U.S. influence needed in Sudan, USCIRF says
- Apr 3, 2006 - comment
The United States must maintain its influence in Sudan if a just peace is to be achieved in the strife-torn, east African country, said the United States Commission on International Religious Freedom and members of Congress.
The USCIRF issued a new report on the progress achieved a year after a peace agreement was signed at the close of a two-decade-old civil war based largely on religion. Peace has not been implemented in some areas of Sudan, and religious liberty and other human rights have not been protected consistently, the commission reported.
The January 2005 signing of a peace treaty brought an end to a war marked by what has been described as a genocidal campaign by the militant Islamic, Arab regime in Khartoum against Christians and animists in southern Sudan and moderate, African Muslims. More than two million people died, and about four million were displaced during the conflict.
The peace in Sudan is “very fragile,” USCIRF Chairman Michael Cromartie said March 29 in releasing the report at a news conference in the U.S. Capitol. “Sustained, close engagement by the United States is necessary” if peace is to be established, he said.
Republican Rep. Frank Wolf of Virginia said at the news conference, “[W]e have to go back and do something bolder.” Wolf called for President Bush to appoint a special envoy to Sudan. He had a recommendation for the slot, one affirmed at the news conference by House of Representatives Minority Leader Nancy Pelosi: Former Democratic Congressman Tony Hall, who was appointed in 2002 by Bush as the U.S. ambassador to the United Nations Agencies for Food and Agriculture.
In its recommendations, the USCIRF called for the Bush administration to assign an official to the U.S. embassy in Khartoum to promote human rights during implementation of the peace agreement and to select a “special representative” to aid refugees and internally displaced people in returning to their homes. The commission’s other recommendations to the U.S. government included: The continued designation of Sudan as a “country of particular concern” for especially severe violations of religious liberty; a public report every six months on the status of progress in enforcing the peace agreement, and an assurance foreign aid is promoting the provisions on religious freedom and other human rights in the peace agreement.

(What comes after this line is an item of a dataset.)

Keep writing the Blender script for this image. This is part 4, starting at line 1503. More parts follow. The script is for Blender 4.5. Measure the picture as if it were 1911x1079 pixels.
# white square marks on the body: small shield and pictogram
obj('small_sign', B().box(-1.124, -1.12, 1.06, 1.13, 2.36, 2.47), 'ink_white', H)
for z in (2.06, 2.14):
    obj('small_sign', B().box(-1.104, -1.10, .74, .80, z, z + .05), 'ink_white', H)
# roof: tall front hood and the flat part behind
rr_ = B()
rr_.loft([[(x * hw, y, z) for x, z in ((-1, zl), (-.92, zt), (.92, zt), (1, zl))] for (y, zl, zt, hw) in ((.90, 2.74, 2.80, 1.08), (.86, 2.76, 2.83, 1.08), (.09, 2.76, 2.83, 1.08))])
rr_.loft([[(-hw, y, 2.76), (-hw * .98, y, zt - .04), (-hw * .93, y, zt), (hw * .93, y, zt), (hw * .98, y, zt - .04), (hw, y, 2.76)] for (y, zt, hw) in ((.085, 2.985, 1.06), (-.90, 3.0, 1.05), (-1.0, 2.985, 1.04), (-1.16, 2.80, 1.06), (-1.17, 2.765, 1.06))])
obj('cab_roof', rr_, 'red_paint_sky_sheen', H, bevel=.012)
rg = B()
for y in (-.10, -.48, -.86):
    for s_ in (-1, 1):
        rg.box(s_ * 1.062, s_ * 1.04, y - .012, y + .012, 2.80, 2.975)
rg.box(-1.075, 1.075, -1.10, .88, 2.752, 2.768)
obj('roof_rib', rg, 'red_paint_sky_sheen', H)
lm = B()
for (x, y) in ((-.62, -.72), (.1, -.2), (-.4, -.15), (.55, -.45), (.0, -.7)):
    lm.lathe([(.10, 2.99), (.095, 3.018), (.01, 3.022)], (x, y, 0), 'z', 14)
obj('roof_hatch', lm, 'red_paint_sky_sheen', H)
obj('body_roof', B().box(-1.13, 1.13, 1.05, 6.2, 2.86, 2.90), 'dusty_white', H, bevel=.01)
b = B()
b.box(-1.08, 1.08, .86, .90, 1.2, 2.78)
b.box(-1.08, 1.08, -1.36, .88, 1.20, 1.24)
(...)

While the peace agreement resolved a north-south conflict predicated largely on religious differences, a human rights crisis based on ethnicity has occurred in recent years in the Darfur region, which is in western Sudan. Since 2003, Khartoum military forces and Arab militias backed by the government have instituted ethnic cleansing against African Muslims, resulting in the killing of about 400,000 people, as well as rampant torture, rape and kidnapping, the USCIRF reported. The U.S. needs to be engaged to help resolve the crisis in Darfur, the panel said.
The USCIRF is a nine-member panel selected by the President and congressional leaders. It reports to the White House and Congress on religious freedom overseas. ERLC President Richard Land is a USCIRF commissioner.
The USCIRF report on Sudan may be found on its website.